The stock market went up Friday on news that the US housing market may have made a turnaround. This is very good news. Is it reliable, or are we being spun with the statistics?
Another 500,000 plus hit the unemployment rolls this week. The foreclosure problems are blamed on unemployment. When families are out of work they can’t make the mortgage payments regardless of how much relief the mortgage holders or government can afford to give.
The statistics that raised the stock market were the sales of houses in July. Compared to June it was a 7.2% increase. Seasonally adjusted to 5.24 million units. Nice trend. Good enough to move the Dow up 1.7% for the day.
Foreclosure sales accounted for 31% of July sales. Also, new buyers are working to get the $8,000 tax credit which will expire Nov. 30 unless it is extended.

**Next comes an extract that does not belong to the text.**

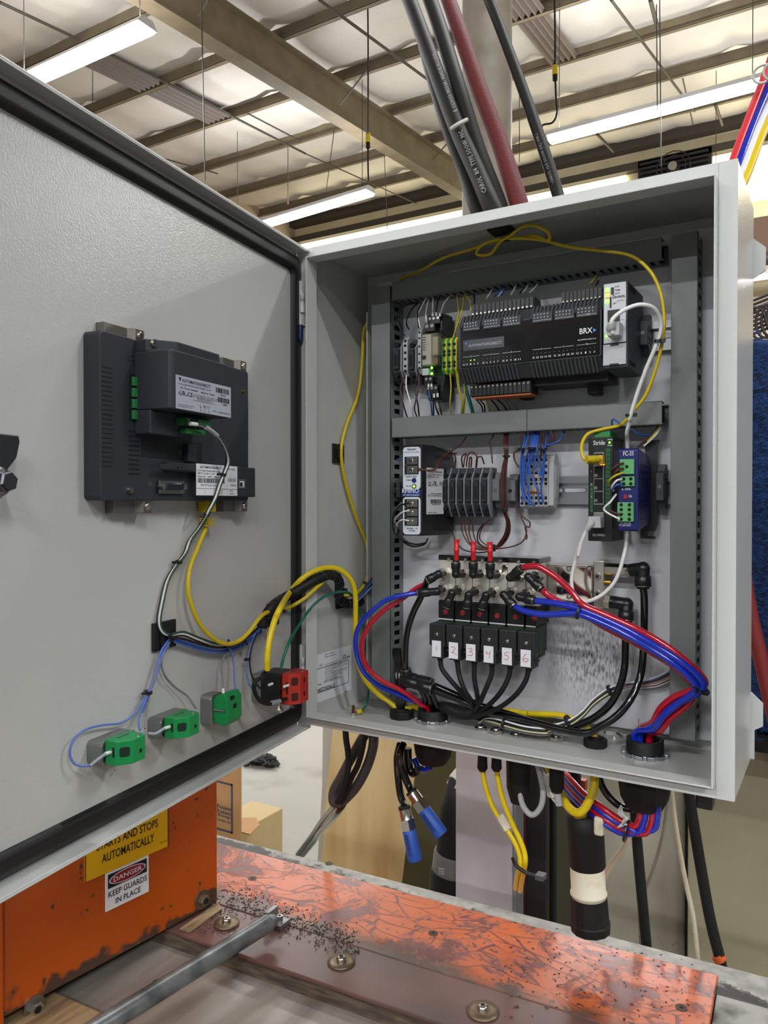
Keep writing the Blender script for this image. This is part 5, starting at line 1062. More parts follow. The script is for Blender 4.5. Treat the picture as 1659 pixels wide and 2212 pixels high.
P = PD(kh(1378, 700), .001); build(MB().lathe(P, DN, [(-.001, .0018), (.0016, .0016)], 12, True, 0, True), 'brass_insert', BRASS, hm)
# four steel clips
CL = mat('clip_steel', (140, 134, 128), .4, .9)
def clip(ua, ub_, za, zb, scr, label):
    t = build(MB(FD).prism([(ub_, SK), (ub_, SK+.003), (ua+.012, SK+.003), (ua+.010, SK+.012), (ua+.003, SK+.014), (ua, SK+.014), (ua, SK)], 'z', za, zb), 'mounting_clip', CL, hm, bevel=.0008)
    return t
for (a, b, scr) in (((218, 172), (478, 262), (522, 222)), ((1268, 420), (1350, 500), (1368, 468)), ((295, 1590), (560, 1680), (585, 1628)), ((1120, 1590), (1360, 1650), (1375, 1612))):
    (ua, za), (ub_, zb) = dl(kh(*a), SK+.006), dl(kh(*b), SK+.006)
    q_ = dl(kh(*scr), -.004)
    hi, lo = max(za, zb), min(za, zb)
    if scr[1] < 1000: lo, hi = hz1-.001, hz1+.0105
    else: lo, hi = hz0-.0115, hz0+.001
    us = q_[0]
    t = build(MB(FD).prism([(ua if scr[0] in (522, 585) else us+.03, SK), (ua if scr[0] in (522, 585) else us+.03, SK+.010), (us+.009, SK+.010), (us+.006, SK+.0165), (us-.006, SK+.0165), (us-.006, SK)], 'z', lo, hi), 'mounting_clip', CL, hm, bevel=.0006)
    P = DH+DE*us+DN*(SK+.0165)+Z_*((lo+hi)/2)
    build(MB().lathe(P, DN, [(-.001, .004), (.0012, .0038), (.002, .0026)], 14, True, 0, True), 'screw', NICK, t)
# wires from the mains plug of the panel
base = [kh(1000, 965), kh(1060, 985), kh(1120, 1020), kh(1185, 1080), kh(1238, 1170), kh(1255, 1270), kh(1228, 1360), kh(1190, 1450), kh(1150, 1570), kh(1080, 1700), kd(985, 60), kd(945, 140), kd(885, 235), kd(830, 310), kd(800, 390), kd(740, 470), kd(690, 560), kd(660, 680), kd(640, 800), kd(655, 865), kd(700, 892)]
ss = [.032, .034, .034, .03, .024, .018, .015, .012, .01, .004, -.004, -.008, -.010, -.012, -.013, -.014, -.014, -.014, -.014, -.013, -.011]
tail = [kd(790, 885), kd(870, 915), kd(980, 955), kd(1060, 965), kd(1130, 940), kd(1190, 890), kd(1260, 820)]
for nm, m_, dx, dy, de in (('white', WWH, 0, 0, 0), ('black', WBK, -4, 3, -.002), ('green and yellow', mat('green_black_wire', (40, 70, 50), .4), 3, -4, .001)):
    wire('supply_wire', nm+' wire curving from the operator panel terminal down the door to the hinge', [PD((b[0]+dx*(1 if i > 4 else .3), b[1]+dy*.4), s_+de) for i, (b, s_) in enumerate(zip(base, ss))]+[PD((b[0], b[1]+dy*1.2), -.010+de) for b in tail], .0011 if nm != 'white' else .0013, m_, 'wire', 'operator panel supply wires')
o = build(MB().tube([PD(kh(945, 962), .032), PD(kh(1000, 968), .033)], .0019, 8, 0), 'ferrule', WHT); tag(o, 'white ferrule in the green terminal of the operator panel', 'ferrule')
o = build(MB().tube([PD(kh(1070, 990), .035), PD(kh(1110, 1015), .035), PD(kh(1165, 1060), .033)], .0022, 8, 3), 'wire_marker', mat('marker_grey', (160, 162, 165), .5)); tag(o, 'printed wire marker sleeve on the wires below the green mains terminal', 'wire marker')
tie(PD(kh(1215, 1375), .014), (.2, 0, 1), .0034, 'black cable tie on the wires in front of the lower operator panel label', .005); tie(PD(kd(762, 440), -.013), (.3, 0, 1), .0034, 'black cable tie on the wires below the operator panel', .005)
tie(PD(kd(715, 905), -.010), (1, .6, .2), .0042, 'black cable tie at the left door tie mount', .004); tie(PD(kd(1070, 945), -.004), (1, 1, .1), .0048, 'black cable tie where the yellow cable joins the door bundle', .004)
tie(PD(kd(1175, 930), -.004), (1, 1, .6), .0048, 'black cable tie right of the yellow join with its head up', .010); tie(PD(kd(572, 1245), -.012), (.2, 0, 1), .004, 'black cable tie on the blue wires above the first two green blocks', .003); tie(PD(kd(1190, 1040), -.008), (0, 0, 1), .003, 'black cable tie above the red contact block', .003)
# blue and grey control wires
def dw(label, m_, s, *pts, r=.0010, name='control_wire'): wire(name, label, pathd(kd, s, *pts), r, m_, 'wire', 'control wires on the door')
dw('blue wire looping far left round to the lowest green block', WLB, -.012, (705, 915), (655, 985), (625, 1080), (597, 1180), (572, 1245), (530, 1315), (480, 1385), (400, 1435), (290, 1448), (180, 1478), (108, 1545), (88, 1620), (110, 1680, -.010), (160, 1700, -.006), (215, 1698, -.002))
dw('blue wire dropping to the top of the lowest green block', WLB, -.011, (712, 925), (668, 1000), (640, 1090), (610, 1180), (580, 1245), (545, 1320), (518, 1400), (514, 1440, -.004), (522, 1480, .002))
dw('blue wire from the mount to the middle green block', WLB, -.012, (700, 935), (650, 1020), (618, 1120), (590, 1200), (570, 1250), (560, 1300), (540, 1370))
dw('grey wire swinging right to the middle green block', WGY, -.012, (700, 960), (662, 1010), (655, 1080), (680, 1150), (740, 1215), (810, 1265, -.008), (845, 1310, -.002), (868, 1345, .004))
dw('grey wire dropping to the lowest green block', WGY, -.011, (650, 1030), (615, 1140), (585, 1240), (570, 1320), (560, 1400, -.004), (552, 1470, .002))
dw('grey wire above the upright green block', WGY, -.006, (1075, 1000), (1040, 1025), (1025, 1080), (1028, 1150, -.004), (1035, 1240, 0))
dw('blue wire above the upright green block', WLB, -.006, (1065, 965), (1090, 1000), (1100, 1070), (1104, 1160, 0), (1110, 1240, .006))
for i, off in enumerate((0, 14, 28)):
    dw('blue wire in the bundle between the two door mounts, %s' % ('upper', 'middle', 'lower')[i], (WLB, WBL, WLB)[i], -.009-.001*i, (730, 905+off), (820, 935+off), (920, 965+off), (1040, 975+off), (1130, 950+off), (1200, 905+off), (1275, 850+off), r=.0011)
dw('black wire in the bundle between the two door mounts', WBK, -.008, (700, 900), (800, 918), (900, 950), (1000, 968), (1100, 955), (1190, 900), (1270, 830), r=.0013)
dw('blue wire falling to the red contact block', WLB, -.008, (1235, 880), (1205, 950), (1188, 1040), (1182, 1120), (1195, 1190, -.002), (1215, 1225, .0))
dw('black wire falling to the red contact block', WBK, -.007, (1245, 880), (1215, 960), (1200, 1040), (1205, 1110), (1225, 1170, .006), (1270, 1225, .014), (1330, 1232, .020), (1395, 1225, .024))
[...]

Surprise, surprise, Chris Dodd has introduced legislation to not only extend it, but to increase it to $15,000 and make it available to all home buyers, not just first-timers. How many billions will this cost taxpayers? Will you have to crush your rental home, like cash for clunkers? These are the distortions that make statistics hard to interpret. Is it getting better or are houses being sold on short sales and foreclosures just to end the pain? How much does the government incentive distort the market?
One in ten mortgages in the US are at least one payment late. And, the problem is hitting prime mortgages, not sub prime. Prime loans are 65% all U.S. mortgages and they hit 32% of foreclosures in the April thru June period. Forty-one states show a rise in the foreclosure rate for prime mortgages in the second quarter.
Nearly 576,000 new unemployment claims last week ,with that number expected to go higher next week, means more mortgage problems down the road.
Is the housing upturn real or more smoke and mirrors to be followed by more bad news? I can’t pretend to make sense of this complex question, I just see that there is always more to every issue than one news article will address.